David Sseppuuya

After Forbes’ Sudhir, now for poorest of Ugandans

In Summary

How do we ensure some real trickle-down in our economy? Shouldn’t the Sudhirs and Mulwanas give out a little more? Philanthropy, though a short-term solution, does help

Forbes, the American business news and financial information source, has named our very own Sudhir Ruparelia as the wealthiest Ugandan and East African, weighing in at a cool $900 million. Good for Mr. Ruparelia, seeing how he has built a diverse portfolio of interests, but more so for pulling himself up by the bootstraps, having been a victim of President Idi Amin’s lunatic scheme of redistributing wealth by grabbing it from Asians in 1972.

Ugandans shall celebrate Sudhir, given our natural tendency to lionise wealth (hence the common phrase ‘mugagga wange’, or my wealthy prince/benefactor) and to idolise success (we like to follow achievement, hence supporting FC Barcelona and not Buikwe FC, and rooting for Barack Obama but not Bazilio Okello).

We love champions. But amid all the back-slapping that Sudhir may or may not notice, let us spare a thought for those on the other end of the financial/material spectrum. There is a need to stand up for the Buikwes, Bazilios and the poor of society, if only because their circumstances are not necessarily self-made, they are victims of situations beyond their control.

It has been repeated, many times, about how Uganda has lifted considerable proportions of its people out of poverty. It is a fact, stated well by the finance ministry’s Economic Development Policy and Research Department, that “the share of Ugandans living in poverty has reduced from 54.4 to 24.5 per cent (of the national population) between 1992/3 and 2009/10”. Or is it a fact?

The trouble with statistics is that they can be interpreted variously; the trouble with surveys like poverty reduction is that, spread over a long time, like this one over 20 years, the variables can be too many for one to draw definitive conclusions. Also different people – sociologists, political scientists, economists, politicians, and even we common folk – have different definitions for poverty and the attendant upward mobility to (lower) middle income status.

The variables include how to determine poverty - at one point in rural Uganda, the lack of a hand hoe indicated that you were poor. Today, it can be the absence of an ox plough that determines your poverty. But there are certain key indicators, like food as a share of total expenditure (the higher the proportion that a household spends on food, the poorer it is); literacy; electricity (less than 20 per cent use national grid electricity); piped water; percentage of people in rural areas (only about 20 per cent of Ugandans are town dwellers); and GDP per capita (Uganda’s is about $510, placing it among the world’s poorest) that are easy to compute.

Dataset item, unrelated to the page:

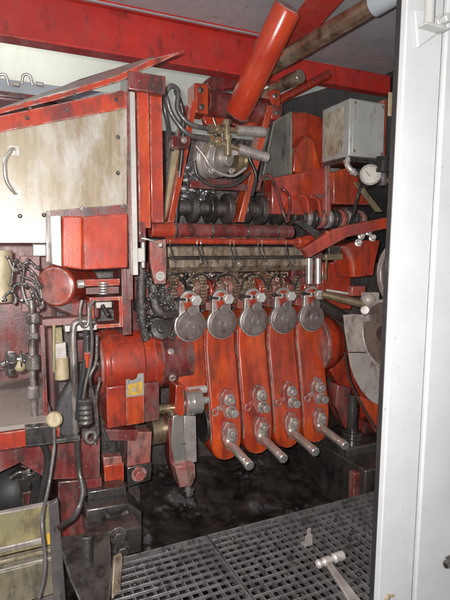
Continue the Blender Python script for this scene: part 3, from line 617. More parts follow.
d_ = (b-a); MB().lathe(a+d_*.86,d_,[(0,.052),(.0,.062),(.2,.062)],32).build('sleeve','hoodedge',t)
t = thing('lower_tube', 'short stained tube stub below the long slanting tube', 'tube', U(270,95,d=3.5))
MB().cyl(U(258,96,d=3.5),U(301,76,d=3.2),.045).build('tube','tube',t)
tag(MB().cyl(U(270,105,d=3.5),U(330,74,d=3.6),.032).build('red_rod','red'),'thin red rod below the stained tube stub','rod')
tag(MB().poly([(182,148),(173,148),(163,225),(172,225)],2.88,.03).build('wooden_strip','knob'),'pale worn strip standing beside the left slanting red arm','strip')
t = thing('hose_clamp', 'small maroon clamp block holding the black hoses', 'clamp', U(178,145,Y=2.75))
MB().pbox(172,136,189,148,2.74,.06).build('block','maroon',t)
MB().hexn(U(184,140,Y=2.74),FR,.014,.012).build('bolt','worn',t)
# valve cluster
t = thing('swivel_valve', 'oily steel swivel valve body with stacked rings between the slanting arms', 'valve', U(222,178,Y=2.9))
c = U(216,158,Y=2.82); ax = V((.55,-.75,-.15)).normalized()
MB().lathe(c-ax*.1,ax,[(0,.11),(.03,.13),(.05,.13),(.052,.115),(.07,.115),(.072,.125),(.1,.125),(.102,.1),(.13,.1),(.132,.11),(.15,.11),(.155,.05),(.2,.045)],36).build('body','worn',t,bev=.002)
MB().lathe(c+V((.12,.0,.0)),X_,[(0,.08),(.03,.085),(.034,.07),(.05,.07),(.052,.085),(.07,.08)],28).build('rings','brass',t,bev=.002)
q = MB()
for k in range(7): q.hexn(c+V((random.uniform(-.1,.16),-.1,random.uniform(-.1,.12))),FR,.014,.03)
q.each('bolt','worn',t,bev=.001)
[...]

Then there are the common sense ones like the possession/wearing of shoes, use of a blanket, number of meals a day.
The verdicts of both the common sense and the key indicators are that we are still quite poor – you just need to travel a short distance out of any town to behold poverty in its inglorious fullness.

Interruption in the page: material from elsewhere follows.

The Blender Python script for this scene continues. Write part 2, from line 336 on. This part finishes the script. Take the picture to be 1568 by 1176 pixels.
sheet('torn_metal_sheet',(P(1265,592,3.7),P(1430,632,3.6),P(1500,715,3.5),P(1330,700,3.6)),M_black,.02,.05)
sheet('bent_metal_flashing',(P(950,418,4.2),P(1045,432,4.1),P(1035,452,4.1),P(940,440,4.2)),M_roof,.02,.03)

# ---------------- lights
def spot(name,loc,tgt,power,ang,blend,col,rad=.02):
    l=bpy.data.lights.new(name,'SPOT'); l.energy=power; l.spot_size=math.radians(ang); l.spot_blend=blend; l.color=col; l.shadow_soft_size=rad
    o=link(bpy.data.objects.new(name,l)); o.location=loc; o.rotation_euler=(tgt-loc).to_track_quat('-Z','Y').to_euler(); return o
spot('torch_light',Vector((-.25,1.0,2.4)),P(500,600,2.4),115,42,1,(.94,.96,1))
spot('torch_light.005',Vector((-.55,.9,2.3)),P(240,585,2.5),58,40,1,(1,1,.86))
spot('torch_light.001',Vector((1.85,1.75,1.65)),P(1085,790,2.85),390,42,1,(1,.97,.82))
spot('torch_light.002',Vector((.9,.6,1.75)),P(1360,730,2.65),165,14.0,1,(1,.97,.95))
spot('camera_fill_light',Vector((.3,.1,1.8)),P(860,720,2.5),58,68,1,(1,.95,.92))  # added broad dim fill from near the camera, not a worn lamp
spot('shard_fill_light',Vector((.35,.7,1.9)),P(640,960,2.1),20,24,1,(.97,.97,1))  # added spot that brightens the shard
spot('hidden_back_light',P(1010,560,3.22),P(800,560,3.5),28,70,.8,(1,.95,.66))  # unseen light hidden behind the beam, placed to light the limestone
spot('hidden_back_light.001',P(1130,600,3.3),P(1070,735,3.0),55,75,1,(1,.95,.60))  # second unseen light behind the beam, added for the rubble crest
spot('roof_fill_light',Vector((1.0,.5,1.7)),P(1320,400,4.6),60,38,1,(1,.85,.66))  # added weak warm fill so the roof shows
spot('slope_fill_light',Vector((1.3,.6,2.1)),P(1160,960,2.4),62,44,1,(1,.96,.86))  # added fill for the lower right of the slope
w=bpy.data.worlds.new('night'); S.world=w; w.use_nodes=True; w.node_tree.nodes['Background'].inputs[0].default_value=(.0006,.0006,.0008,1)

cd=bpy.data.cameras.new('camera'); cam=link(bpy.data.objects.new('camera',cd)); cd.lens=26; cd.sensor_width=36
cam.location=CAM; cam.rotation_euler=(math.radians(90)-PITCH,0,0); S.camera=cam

Last Friday, I went to the gardens where I get fresh food fortnightly. The little kids who swarmed around me had flies and snort on their bloated, half-naked bodies, were bare-footed, and most had evidently not gone to school. The volunteer loader had a rib cage-rattling cough under his waragi-laced breath. These were the definitions of poverty – when the loader asked for some pay to buy another drink, I declined, but left shs3,000 (much more money than he had probably seen in weeks, and to be increased, if necessary) in the safe hands of those who could ensure that he gets some treatment.

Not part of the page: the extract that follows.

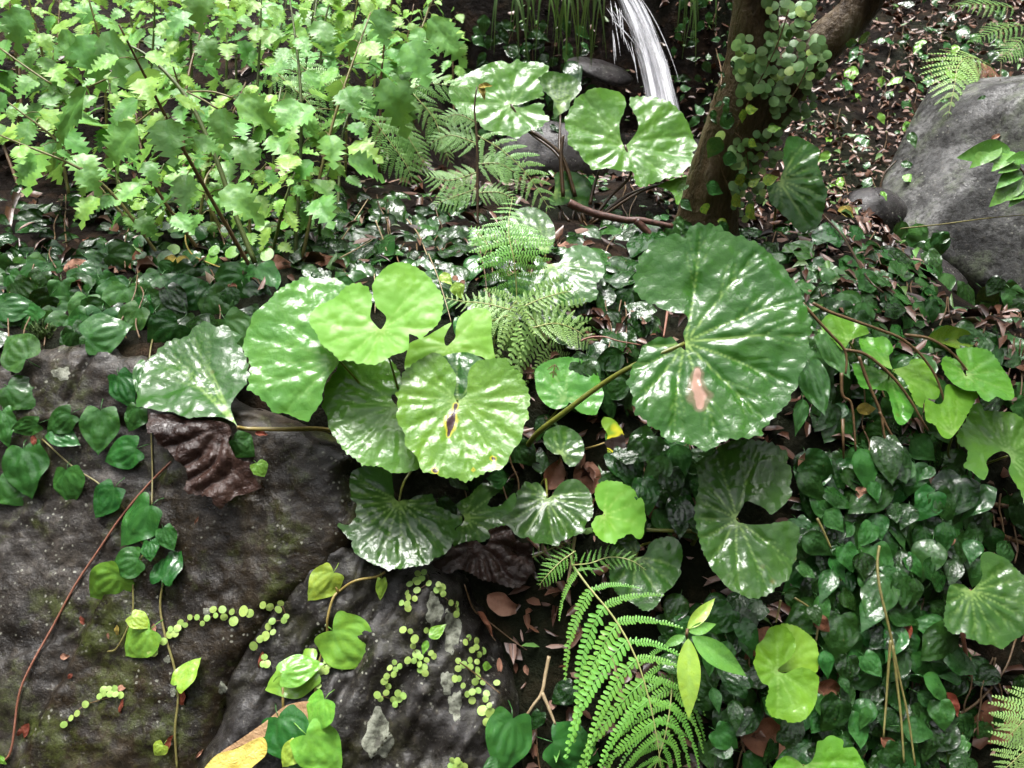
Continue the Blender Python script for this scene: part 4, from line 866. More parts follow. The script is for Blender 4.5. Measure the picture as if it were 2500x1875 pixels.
creeper('longest button fern chain hanging at the right edge of the slate rock', ZM, [(808, 850), (830, 820), (880, 842), (850, 900), (877, 882), (920, 905), (895, 930), (838, 965), (882, 975), (838, 1008), (880, 1030), (890, 1070), (795, 995), (760, 970), (760, 1020), (765, 1085), (738, 1085), (792, 1130), (870, 1105), (918, 1110), (1008, 1110), (890, 1160), (942, 1180), (818, 1185), (850, 1170), (850, 1225), (935, 1215), (960, 1255), (915, 1287, 1), (968, 1305, 1), (945, 1365, 1)])
creeper('button fern tuft at the very bottom edge of the slate', ZM, [(720, 1610), (755, 1615), (715, 1645), (770, 1640), (800, 1650), (740, 1650)])
# lichen on the slate rock
def lichen(root, cx, cy, rx, ry, seed):
    rr = random.Random(seed); P = []
    for k in range(40):
        a = 2*math.pi*k/40; q = 1+.16*math.sin(3*a+seed)+.10*math.sin(7*a+seed*2)+rr.uniform(-.06, .06); P.append((cx+rx*q*math.cos(a), cy+ry*q*math.sin(a)))
    pts, F = fill(np.array(P), 5); V = []
    ed = edge_dist(np.array(P), pts)
    for p, e in zip(pts, ed):
        g, n = hit(p[0], p[1], ROCK); V.append(g-ray(p[0], p[1])*(.0003+.0007*min(1, e/6)+.0004*rr.random()))
    F = [f[::-1] for f in F]
    wpart('lichen_patch', mesh('lichen_patch', V, F), M['lichen'], root)
for i, (cx, cy, rx, ry) in enumerate([(923, 1796, 34, 58), (1060, 1488, 20, 38), (1103, 1541, 20, 52), (1092, 1666, 16, 28), (1112, 1722, 16, 36), (850, 1620, 14, 12)]): lichen(slab_b, cx, cy, rx, ry, i)
slab_a = bpy.data.objects['rock_slab']
for i, (cx, cy, rx, ry) in enumerate([(543, 1680, 10, 15), (423, 1690, 8, 11), (505, 1495, 9, 12), (150, 912, 22, 16), (408, 1610, 8, 9)]): lichen(slab_a, cx, cy, rx, ry, 20+i)
# moss tuft on the rock edge
def moss_tuft(px, py, rpx, label, n=420):
    c, nn = hit(px, py); V = []; F = []
    for k in range(n):
        a = random.uniform(0, 6.28); q = math.sqrt(random.random()); x = px+rpx*q*math.cos(a); y = py+rpx*.9*q*math.sin(a)
        g, gn = hit(x, y); d = jit(gn, .8); L = random.uniform(.008, .02)*(1.2-q*.6); s = jit(Vector((1, 0, 0)), 1)*.0016
        o = len(V); g = g-ray(x, y)*(.02*(1-q*q)); V += [g-s, g+s, g+d*L]; F.append((o, o+1, o+2))
    o = link('moss_tuft', mesh('moss_tuft', V, F, False), M['moss']); tag(o, label, 'moss', None, 'stuff')
moss_tuft(100, 800, 36, 'small dense moss cushion on the edge of the rock at left')

# ------------------------------------------------------------------ crumpled dead leaves, fallen leaves
def dead_traced(name, label, outline, A, adv, n, mat, sharp, seed, und=.02):
    r = thing(name, base_at(*A), label, 'fallen leaf')
    traced(outline, A, adv, n, mat, r, 9, seed, -.15, .006, und, True, name='blade', sharp=sharp, step=4)
dead_traced('dead_leaf', 'big crumpled dark brown dead leaf hanging over the rock at left', Z(330, 790, [(120, 870), (250, 880), (370, 890), (460, 940), (600, 950), (760, 950), (900, 980), (945, 1060), (915, 1150), (980, 1280), (1040, 1340), (1120, 1350), (1140, 1430), (1190, 1540), (1225, 1595), (1120, 1650), (980, 1690), (900, 1760), (820, 1810), (760, 1700), (640, 1680), (510, 1650), (500, 1560), (520, 1440), (400, 1330), (330, 1240), (230, 1180), (200, 1080), (150, 1080), (120, 1000)]), (545, 1040), .045, (.05, -.75, .8), M['dead_dark'], .006, 41)
dead_traced('dead_leaf', 'crumpled blackish brown dead leaf draped below the dark leaves at centre', Z(800, 1100, [(1020, 1100), (1130, 1050), (1190, 960), (1290, 910), (1440, 880), (1530, 930), (1590, 850), (1570, 780), (1660, 750), (1740, 730), (1790, 770), (1830, 850), (1900, 900), (2000, 920), (2010, 1080), (2030, 1170), (1970, 1220), (1930, 1290), (1850, 1340), (1750, 1330), (1650, 1290), (1500, 1260), (1400, 1200), (1280, 1160), (1200, 1200), (1110, 1180)]), (1165, 1330), .06, (.0, -.7, .8), M['dead_dark'], .0055, 42)
bpx = [(745, 1713), (700, 1725), (650, 1765), (590, 1805), (560, 1828), (600, 1815), (660, 1790), (735, 1770), (765, 1742)]
r = thing('dead_leaf', base_at(600, 1830), 'long fallen leaf half yellow half tan at the bottom edge', 'fallen leaf')
traced([(765, 1712), (700, 1722), (650, 1760), (590, 1802), (540, 1836), (575, 1826), (640, 1800), (700, 1790), (760, 1775), (800, 1740)], (650, 1785), .03, (.1, -.7, .8), M['dead_tan'], r, 3, 43, .0, .002, .012, False, name='tan_half')
traced([(640, 1800), (575, 1828), (530, 1842), (495, 1880), (470, 1920), (560, 1950), (610, 1880), (650, 1840)], (600, 1830), .034, (.1, -.6, .8), M['dead_yel'], r, 3, 44, .0, .002, .012, False, name='yellow_half')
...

A constant refrain in analysing Uganda’s economic record of mixed success is that the gap between rich and poor is ever growing. What can be done to redress this? How do we ensure some real trickle-down in our economy? Shouldn’t the Sudhirs and Mulwanas give out a little more? Philanthropy, though a short-term solution, does help (Bill Gates, the world’s richest man, is regularly and happily giving away his billions.

Not unlike another happy giver, the poor widow who is the world’s most celebrated donor – the Bible records Jesus in Luke 21: 1-4: “As he looked up, Jesus saw the rich putting their gifts into the temple treasury. He also saw a poor widow put in two very small copper coins. “I tell you the truth,” he said, “this poor widow has put in more than all the others. All these people gave their gifts out of their wealth; but she out of her poverty put in all she had to live on.”)

The long term fix is narrowing the rural: urban divide through urbanisation and industrialisation. That is what the history of development of nations says. That is how poverty is tackled.